No matter how you approach it, car insurance for a teenage driver is expensive. The younger the driver you’re insuring, the more expensive the coverage will be. Even the difference in the risk of being in an accident is substantial in a 16-year-old versus an 18- or 19-year-old.

The average rate of auto insurance for a 16-year-old is nearly $4,000. By the time a young adult reaches 20, that average goes down to around $1,945.

The company you choose has a lot to do with it too.

For example, the average cost to add a teen to your Geico policy when they’re 16 is $1,695, but with Farmer’s, it’s $7,136. As you can see, it’s an enormous range.

Can a Teen Buy Their Own Policy?

Our original question was whether or not a teen can buy their own car insurance policy, and the answer is generally yes. Most companies sell insurance directly to teens, but state laws vary when it comes to whether or not a teen can sign for their insurance.

A parent may have to co-sign, and an insurer may not sell to someone who’s younger than 18.

If your teen buys their own insurance, their premium is almost always going to be more expensive than it would be if you added them to your existing policy.

The two situations where a teen might have their own policy will be if you have a very expensive luxury car. If you share a policy, all the drivers and insured against all of your cars, which means your teen is insured against the luxury car.

Another reason your teen might get their own policy is if they want to be independent financially.

Adding a Teen to Your Policy

If your child has a license and they live with you under your roof, they need to be listed as a driver on your policy unless they’re getting their own policy. If a child is a minor, while they technically might be able to get their own policy, you’d have to cosign as mentioned, and it would be much more expensive.

You may also be eligible for discounts, making adding a child to your existing policy a better decision.

Adding your child to your policy can include lower premiums and easier management of policies.

If your teen isn’t listed as a driver on your policy but regularly uses one of your vehicles, coverage might be denied if they’re in an accident.

As soon as your child gets their license, you should add them to your policy. You might even want to get in touch with your insurer before they get their license because there are companies that can require teens with learner’s permits to be insured.

When Should Your Child Get Their Own Policy?

If you’re still thinking about whether a teen should get their own policy, the reality is as long as they live with you and you have any sort of financial interest in the vehicle they drive, you should consider keeping them on. That doesn’t mean that your teen can’t pay their premiums—they’d just be paying it to you instead of the insurance company to cover the costs.

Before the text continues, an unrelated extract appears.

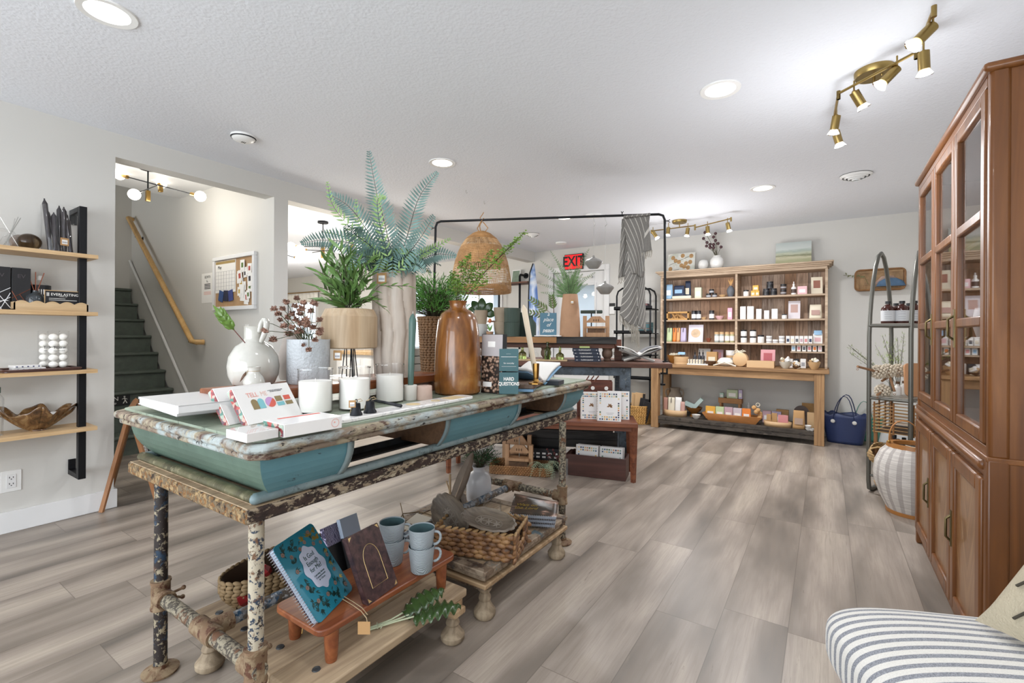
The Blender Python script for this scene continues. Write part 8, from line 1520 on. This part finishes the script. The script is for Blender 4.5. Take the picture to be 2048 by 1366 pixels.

Your child might not get their own car insurance until they no longer live with you, or they’re the sole owner of the vehicle they drive.

To sum up, teens not only have a short driving history and pay high premiums, but they have a limited credit history, and they’re not going to qualify for many of the discounts you do, like bundling, loyalty, and insuring more than one vehicle. Putting them on your policy is nearly always the best option.